Ieri sembrava proprio che i pasdaran del «rispettiamo il programma» avessero avuto la meglio. Rimandata per mesi di settimana in settimana, la discussione sui codici sembrava essere stata piazzata lì nel mezzo dell'ordine del giorno della camera per essere affrontata e conclusa senza grandi incidenti. Prova provata, il modo in cui la scaletta era stata comunicata all'opposizione, alle 20.30 di lunedì sera. «Pensavamo fosse un colpo di mano per far passare il testo» ridevano ieri pomeriggio gli oppositori, particolarmente vivaci nella sinistra radicale. Elettra Deiana di Rifondazione comunista in mattinata aveva addirittura già diffuso un comunicato durissimo in cui attaccava Martino: «Non ha avuto esitazione a far valere la sua pressione affinché fosse portato a termine l'iter del provvedimento di delega al governo sulla revisione delle leggi penali militari». E invece una volta arrivati in aula, al momento di votare a scrutinio segreto il primo dei tredici emendamenti presentati dall'opposizione, la sorpresa: è passato il testo presentato dall'opposizione che in un sol colpo modificava strutturalmente l'impianto di tutta la legge, stabilendo che durante le missioni di peacekeping ai militari si sarebbe applicato il codice di pace (la riforma serve a rendere strutturale l'uso del codice di guerra).
A favore della proposta firmata da Silvana Pisa dei Ds, hanno votato 225 parlamentari, mentre quelli dell'opposizione presenti erano in tutto 210.E dato che i presenti della destra erano 218 e i voti contro sono stati solo 200, il conto è presto fatto. Quindici voti della destra a favore dell'emendamento più tre astenuti (Collavini, De Ghislanzoni e Falsitta).
La riunione del «comitato dei nove» che ha immediatamente seguito la batosta, non è servita a trovare l'accordo. Il presidente della commissione giustizia Gaetano Pecorella di Forza Italia ha proposto di sdoppiare il testo facendo votare alla Camera solo la parte di riforma e sostanziale abolizione del codice di pace.
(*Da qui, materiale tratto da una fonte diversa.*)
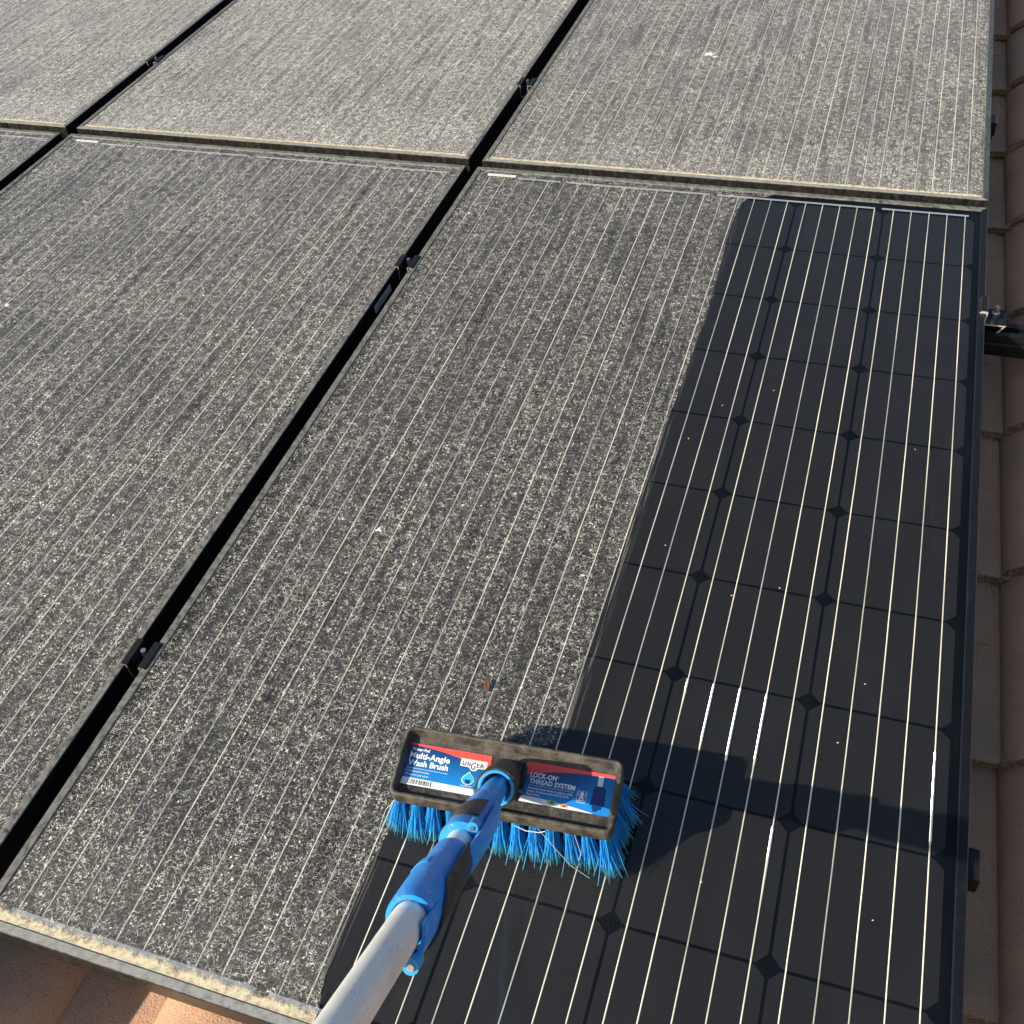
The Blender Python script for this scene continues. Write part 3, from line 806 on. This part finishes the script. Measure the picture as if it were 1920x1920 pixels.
# left label
X0, X1, YT, YB = -0.1150, -0.0205, 0.0245, -0.0215
rows = []
for y in lin(YT, YB, 12):
    ins = 0.0016 if (abs(y - YT) < 1e-6) else 0.0004 if abs(y - YT) < 0.005 else 0.0
    rows.append((y, X0 + ins, X1 - ins))
lab1 = lsheet(rows, 'label_blue', 0.0, 'label', brush); lab1['label'] = 'left printed label with brush name'
lband(lin(X0 + .001, X1 - .0006, 16), lambda x: YT - 0.0002, lambda x: YT - 0.0020 - 0.0150 * ((x - X0) / (X1 - X0)) ** 2.0, 'label_red', 0.0002, 'red_band', lab1)
lband(lin(X0, X1, 8), lambda x: -0.0132 - 0.001 * (x - X0) / (X1 - X0), lambda x: YB, 'label_white', 0.0002, 'white_band', lab1)
ltext('Water-Fed', -0.1095, 0.0168, 0.0195, 0.0034, 'label_white', 0.0003, lab1, 0.024)
ltext('Multi-Angle', -0.1105, 0.0090, 0.0450, 0.0064, 'label_white', 0.0003, lab1, 0.034)
ltext('Wash Brush', -0.1105, 0.0008, 0.0450, 0.0064, 'label_white', 0.0003, lab1, 0.034)
lband(lin(-0.1110, -0.0645, 4), lambda x: -0.0022, lambda x: -0.0026, 'label_white', 0.0003, 'rule', lab1, 1)
ltext('\u2022 Non-scratch bristles', -0.1110, -0.0064, 0.0270, 0.0020, 'label_white', 0.0003, lab1, 0.006)
ltext('\u2022 Rinse over goal plates', -0.1110, -0.0104, 0.0270, 0.0020, 'label_white', 0.0003, lab1, 0.006)
# maker badge
bd = lpoly([(-.0535, .0172), (-.0535, .0092), (-.0430, .0088), (-.0415, .0064), (-.0395, .0056), (-.0370, .0056), (-.0350, .0064), (-.0335, .0088), (-.0245, .0092), (-.0245, .0172)], 'label_white', 0.00035, 'badge', lab1)
lpoly([(-.0514, .0145), (-.0514, .0112), (-.0506, .0099), (-.0482, .0099), (-.0474, .0112), (-.0474, .0145), (-.0484, .0145), (-.0484, .0115), (-.0488, .0109), (-.0500, .0109), (-.0504, .0115), (-.0504, .0145)], 'ink', 0.0006, 'lettering', lab1)
ltext('N', -0.0462, 0.0099, 0.0038, 0.0046, 'ink', 0.0006, lab1, 0.018)
ltext('ER', -0.0355, 0.0098, 0.0088, 0.0046, 'ink', 0.0006, lab1, 0.018)
ltext('G', -0.0416, 0.0068, 0.0050, 0.0080, 'ink', 0.0007, lab1, 0.008)
ltext('PROFESSIONAL', -0.0512, 0.0152, 0.0245, 0.0014, 'label_grey', 0.0006, lab1)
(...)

Al senato, dove l'opposizione ha meno voti e spesso combatte di meno, sarebbe stato votato il resto del testo. «Niente da fare - risponde il verde Paolo Cento - questo testo ormai è sepolto, è bene che la maggioranza ne prenda atto e l'aula passi ad occuparsi di proposte più serie».
Alla ripresa dei lavori dell'aula è stato il sottosegretario alla Difesa Francesco Bosi ad ammettere che «a fronte dell'approvazione dell'emendamento Pisa si creano problemi di rilettura e di ricostruzione dell'organicità del testo; per questo è necessaria la sospensione dell'esame del provvedimento che sarà ricalendarizzato quando deciderà la conferenza dei capigruppo». Per ora, insomma, non è stato fissata neppure la data in cui il testo tornerà in aula. Di certo, però, Alleanza nazionale sta spingendo per ritirare definitivamente la proposta.
«Sono contenta come se avessi passato un esame all'università - esultava ieri sera Silvana Pisa - è la conclusione di una battaglia condotta tutti insieme e durata mesi, possiamo farcela».